つまり、その人の指示によって、会社が動いていくことになるわけです。

そう考えると、将来の会社に対する不安感、そして不信感が増すのは当然のことでしょう。

「あの人の下で働きたい!」「あの人のためにも頑張りたい!」

部下をそういう気持ちにさせるのは、まさに「人望」

だからこそ、役員や上級管理職に求める要件として、「人望」はとても重要な意味を持つのだと思っています。

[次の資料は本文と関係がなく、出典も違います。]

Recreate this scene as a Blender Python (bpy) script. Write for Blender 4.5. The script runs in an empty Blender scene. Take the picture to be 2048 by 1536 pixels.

しかし、難しいのは、この「人望」をどうやって評価するのか?ということです。

通常の上司評価だけで、本当に「人望」というものを評価できるのでしょうか…。

そもそも「人望」とは何なのでしょうか?

“信頼できる人物として、人々から慕い仰がれること”

と、辞書(大辞泉)には記されています。

当たり前ですが、大事なポイントは、「人々から」ということです。

「人望」は、複数の人々の感情によってつくられた状態のことです。

そんな状態を1人の上司が正しく把握できるわけがありません。

それだけに、今回のポジティブドリームパーソンズさんの「人望」を評価する仕組みとして、複数人の関係者(特に部下)が関わる360度フィードバック(360度評価)を活用されているのは、とても理にかなっています。

感情をあなどってはいけません。

理屈抜きで、人や組織を動かす原動力となるものです。

組織の活性化や強化を実現するためには、「人望」といった目に見えない集団の感情も含め、現在の組織を把握することが欠かせません。

現状を正しく把握できていない、つまり問題状況が曖昧なままに、その解決に向けて適切な施策を行うことには無理があります。

「人望」などの感情を含めた組織や個々人の状態をいかに把握するのか。

360度評価には、まだまだメジャーとは言えない“深くて有効な”活用方法がありそうです。